Quintiliani Matteo Maria (4.16)
Matteo Maria QUINTILIANI, Soggiorno inglese
“Poesia” n. 314, aprile 2016
Soggiorno inglese è il titolo della silloge di Matteo Quintiliani: l’argomento della raccolta, costellata da esatti toponimi è, coerentemente, un soggiorno in terra straniera. Questo dato iniziale ci permette di notare da subito come il corpo della poesia di Quintiliani sia chiaro ed esplicito. Chiaro di una chiarezza meditativa e profonda. L’autore offre infatti al nostro sguardo una poesia del quotidiano e della riflessione sui suoi micro (macro, per chi li vive: “ognuno crede speciale / il proprio lavoro quotidiano”) eventi, condotta con uno stile espositivo piano, da trattatello filosofico sull’umano condursi fra le cose del mondo. Tanta chiarezza serve però a sfondare la terza dimensione dell’evento (il tempo), proprio grazie al suo tono descrittivo, e dunque persuasivo. Poco dopo l’inizio della silloge, Quintiliani rivela l’elencazione come pura forma di conoscenza: un elenco di dati oggettivi e oggettuali potrebbe forse permettere di attenerci al reale e, dunque, di conoscerlo, come conosceremo Ventotene senza l’ostacolo per gli occhi delle due palme davanti alla finestra, che hanno ormai collassato – come una città: come noi stessi –, infestate dal punteruolo rosso. Qualcosa ci corrode dall’interno. Qualcosa ci divide: “che fu ancora possibile dividere la mente / in due parti bene distinte tra loro”.
Dedicatarie di questo attento lavorio del pensiero e dell’osservazione intelligente sono figure familiari, molto prossime nello spazio fisico del testo: una filiale (sebbene i bambini siano due) e l’altra, una donna dotata di mente pensante – o meglio, raziocinante: una mente nei confronti della quale si prova un misto di ammirazione e sconforto. La vita interiore dell’io lirico, all’apparenza confusa e contraddittoria, potrebbe trovare pace nell’assorbimento delle facoltà della mente arguta della dedicataria Manuela. Questa auspicata identificazione psicochimica viene favorita dal contatto con il corpo di lei, la cui mano viene infatti rapinosamente acciuffata nel sonno, perché questa entità umana che dorme accanto è comunque propensa a sfuggire – chi lo sa se per propria volontà o per la nota affezione umana di essere creature opache. Ma, come assecondando il principio fisico dei vasi comunicanti, fino a che io tengo stretta la tua mano, posso riuscire a pensare il mondo con i tuoi pensieri.
Quintiliani ci porta dunque in un suo mondo apparentemente minimo e privato, ma che il poeta – come sempre fanno i poeti – usa come exemplum per dirci cose alle quali chiunque legga ha avuto accesso.
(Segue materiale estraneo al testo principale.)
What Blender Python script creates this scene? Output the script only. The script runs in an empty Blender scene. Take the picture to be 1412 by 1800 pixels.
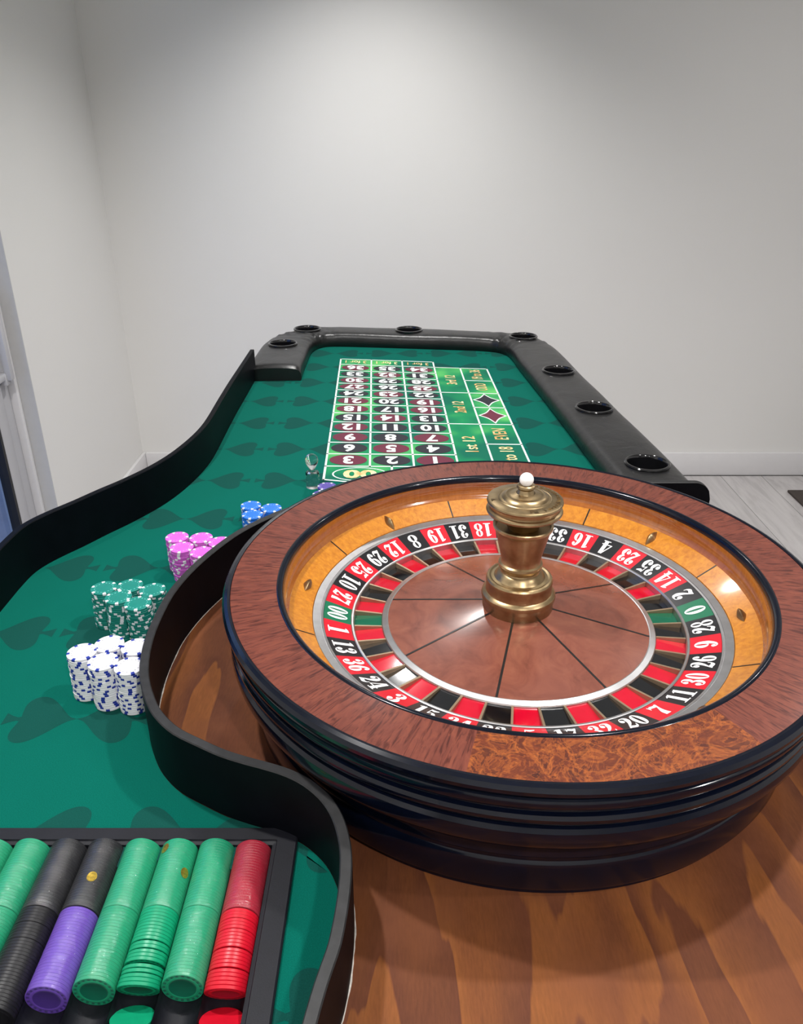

In questo caso, l’attraversamento del mistero dell’altro, in cerca di una comunicazione che favorisca la “realizzazione di uno scopo”. Perché – qui viene detto molto bene: “è come se mi togliessero / da questo sempre ripetitivo me-stesso”. Lo Swing Bridge, il ponte girevole che permette il passaggio alternato di navi e macchine, viene usato come metafora della flessibilità umana – ma anche di una perdita di orientamento, come lo è la giravolta del fiume, che pare tornare su se stesso: una sorta di uroburo acquatico che ci confonde. Il poeta è tediato dall’eterno inizio, dall’eterno indizio di essere noi stessi, circonflessi e involuti, ritornanti davvero come anse di fiume a un’infanzia che è il passato – anzi, meglio: il presente di altri esseri umani, che, esistendo, soppiantano il nostro esistere, secondo la naturale economia di sopportazione del pianeta: “ogni esistenza sostituisce un’altra esistenza, quasi la comprime” scrive Quintiliani, enunciando una sorta di paradigma di entropia esistenziale.
La seconda parte dell’intero è intitolata come l’ultima opera seria mozartiana e come il melodramma di Metastasio, dal quale l’opera è tratta: La clemenza di Tito (dove l’imperatore perdona chi ha congiurato contro di lui). Il poeta racconta di essere stato portato “dove lo scorrere dei minuti / ancora contava: / fra la musichetta settecentesca”: la musica orchestrale dà ordine al mondo e allo scorrere di questo tempo lirico e interiore altrove invertito, frammentario e confuso. L’essere umano Quintiliani scrive infatti come facendo ordine. La poesia, l’arte in genere – e ogni consolante formula del contatto umano, sono precisamente questo: il mistero della bellezza che nasce da un disastro, da una forse equivocata, antecedente lontananza.